Sono passati 30 anni dal mio primo viaggio in Cina, quindi non è possibile risolvere questo paese con un semplice articolo come tutti gli altri che ho visitato.
In questi trenta, lunghissimi, anni, la Repubblica Popolare Cinese ha compiuto tanti e tali passi in avanti, in tutti i settori della vita pubblica e privata, che l'esperienza personale è diventata una testimonianza storica.
Quella dedicata alla Cina sarà quindi una parte, complessa e, possibilmente, razionalizzata, del mio sito.
Noi Italiani, ma probabilmente tutti gli europei e, in linea di massima, tutto il mondo occidentale, utilizza come unità di misura dei cambiamenti il secolo, a volte la metà di questo (nella prima metà dell'ottocento, ecc.). Altre volte si utilizzano eventi catastrofici, come ad esempio le guerre o le dittature (il ventennio fascista, il primo dopoguerra, il secondo dopoguerra, il '68) e quindi, negli anni recenti, magari si usano i decenni, che non sono stati ancora dimenticati da chi è in vita ma che sono, magari, ignoti ai più giovani.

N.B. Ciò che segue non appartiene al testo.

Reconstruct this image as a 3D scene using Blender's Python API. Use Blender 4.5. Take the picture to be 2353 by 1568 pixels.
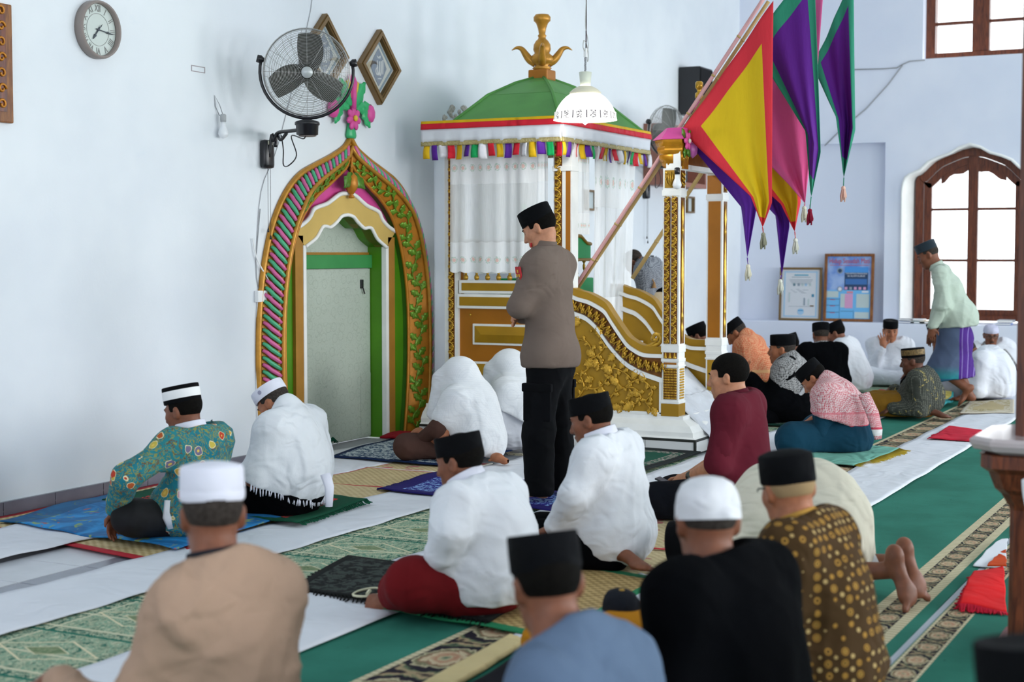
import bpy, bmesh, math, random
import numpy as np
from mathutils import Vector, Matrix, Euler
random.seed(7); RNG = np.random.default_rng(7)
for o in list(bpy.data.objects): bpy.data.objects.remove(o)
SC = bpy.context.scene; COL = SC.collection
# ---------------------------------------------------------------- camera, sky, lamps, exposure
FPX, PCX, PCY, CAMZ = 3500.0, 1176.5, 784.0, 1.47
YAW = math.atan((2965-PCX)/FPX); PITCH = math.atan((784-583)/FPX)
FW = np.array([math.cos(YAW)*math.cos(PITCH), math.sin(YAW)*math.cos(PITCH), -math.sin(PITCH)])
RT = np.array([math.sin(YAW), -math.cos(YAW), 0.0]); UP = np.cross(RT, FW)
CAM = np.array([0, 0, CAMZ])
cd = bpy.data.cameras.new('camera'); cam = bpy.data.objects.new('camera', cd); COL.objects.link(cam)
cam.matrix_world = Matrix(((RT[0], UP[0], -FW[0], 0), (RT[1], UP[1], -FW[1], 0), (RT[2], UP[2], -FW[2], CAMZ), (0, 0, 0, 1)))
cd.sensor_fit = 'HORIZONTAL'; cd.sensor_width = 36; cd.lens = FPX/2353*36; cd.clip_end = 200; cd.clip_start = .05
cd.dof.use_dof = True; cd.dof.focus_distance = 9.6; cd.dof.aperture_fstop = 2.6
SC.camera = cam
w = bpy.data.worlds.new('sky'); SC.world = w; w.use_nodes = True
w.node_tree.nodes['Background'].inputs[0].default_value = (.94, .97, 1.0, 1)
w.node_tree.nodes['Background'].inputs[1].default_value = 2.4
vs = SC.view_settings; vs.view_transform = 'Standard'; vs.look = 'None'; vs.gamma = 1; vs.use_curve_mapping = False
vs.exposure = 0.24
SC.cycles.max_bounces = 8; SC.cycles.diffuse_bounces = 5; SC.cycles.glossy_bounces = 3
SC.cycles.transmission_bounces = 4; SC.cycles.transparent_max_bounces = 12
SC.cycles.caustics_reflective = False; SC.cycles.caustics_refractive = False
SC.cycles.sample_clamp_indirect = 6
def area(name, loc, rot, sx, sy, power, col=(.97, .985, 1)):
    l = bpy.data.lights.new(name, 'AREA'); l.shape = 'RECTANGLE'; l.size = sx; l.size_y = sy; l.energy = power; l.color = col
    o = bpy.data.objects.new(name, l); o.location = loc; o.rotation_euler = rot; COL.objects.link(o); return o
# daylight entering by the tall windows of the side wall (out of frame, right)
for i, x in enumerate((2.0, 7.0, 12.0, 16.8)):
    area('side_window_daylight', (x, -6.6, 2.1), (math.radians(-90), 0, math.pi), 2.6, 2.6, 215 if x < 15 else 330)
for i, y in enumerate((-3.5, 1.0, 4.6)):  # added fill lamps behind the camera; the rear wall has no windows
    area('rear_fill_light', (-4.1, y, 2.2), (math.radians(90), 0, math.radians(-90)), 2.2, 2.4, 62)
# ---------------------------------------------------------------- helpers: picture point -> place in the room
def ray(x, y): return FW+RT*(x-PCX)/FPX-UP*(y-PCY)/FPX
def Pz(x, y, z=0.0): d = ray(x, y); return CAM+d*((z-CAMZ)/d[2])
def PY(x, y, Y): d = ray(x, y); return CAM+d*(Y/d[1])
def PX(x, y, X): d = ray(x, y); return CAM+d*(X/d[0])
def proj(p):
    q = np.asarray(p, float)-CAM; z = q@FW; return PCX+FPX*(q@RT)/z, PCY-FPX*(q@UP)/z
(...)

Per i cinesi non funziona nello stesso modo! I piani del governo sono piani quinquennali fin dai tempi della rivoluzione e della nascita della Repubblica Popolare, ed alla fine di un piano quinquennale ne parte subito un altro, senza interruzioni. Ma il popolo cinese non conta il tempo storico nemmeno a lustri. Semplicemente il popolo cinese non fa riferimento al tempo cronologico per misurare i propri cambiamenti: il passato è passato, vale il presente e, soprattutto, vale il futuro.
Con ciò non voglio affermare, sbagliando, che il popolo cinese non abbia ricordi e memoria del passato, tutt'altro. Non c'è un sentimento per misurare il passato, non si applica la misura del paragone sentimentale così strettamente legato al rimpianto. Mai un cinese mi ha detto "si stava meglio una volta", oppure "eravamo poveri ma più felici" o tante altre affermazioni di questo genere nelle quali il cittadino Europeo medio si crogiola, spesso per mascherare una insoddisfazione o la mancanza di risultati positivi.
Il cinese non rimpiange il passato (nemmeno per la perduta gioventù) e non teme il futuro, ma lo affronta. Un po' questo fa parte della cultura orientale, che tende ad essere estremamente più fatalista della nostra, non essendo minata ed edulcorata dalla presenza di una entità superiore che ha già tutto programmato e che rivendica il controllo sullo svolgimento delle cose. La cultura orientale mette gli uomini al centro del mondo, il popolo (come insieme di uomini e donne) come unico artefice del futuro proprio e della comunità. Non c'è dunque spazio per la recriminazione: le cose si fanno per il miglioramento continuativo dell'intero sistema. Se qualcosa non va a buon fine, si lavora per porvi rimedio, analizzando l'insuccesso me senza recriminare sulla scelta che ha portato a quello.
Attenzione! Tutto questo è cultura, non politica. Il popolo cinese è così perché lo è dentro. Si capisce parlando con chiunque in Cina che il pragmatismo è la base della loro vita. Si vive oggi, si lavora per domani, non si teme l'insuccesso perché quello che si è costruito è comunque più di quello che si aveva al punto di partenza. In matematica si direbbe che la vita è una funzione sempre crescente ed il lavoro serve a rimanere sempre in un punto più alto di quello di partenza.
In questa differenza culturale enorme, che ci rende così diversi, c'è poi l'umanità. Quanto siamo diversi noi europei dai cinesi? Zero! La risposta è inequivocabile: Zero! Le persone, in qualsiasi paese del mondo, quando il loro essere non sia piegato e soggiogato da un qualsivoglia estremismo (sia esso religioso, politico, militare o civile), sono esattamente identiche. I sentimenti sono gli stessi, quelli di base, puri, naturali, incondizionati dai costumi del luogo. Le persone ridono, amano, piangono, parlano dei figli, delle loro passioni, dei loro sogni, dei loro dolori, dei loro lutti.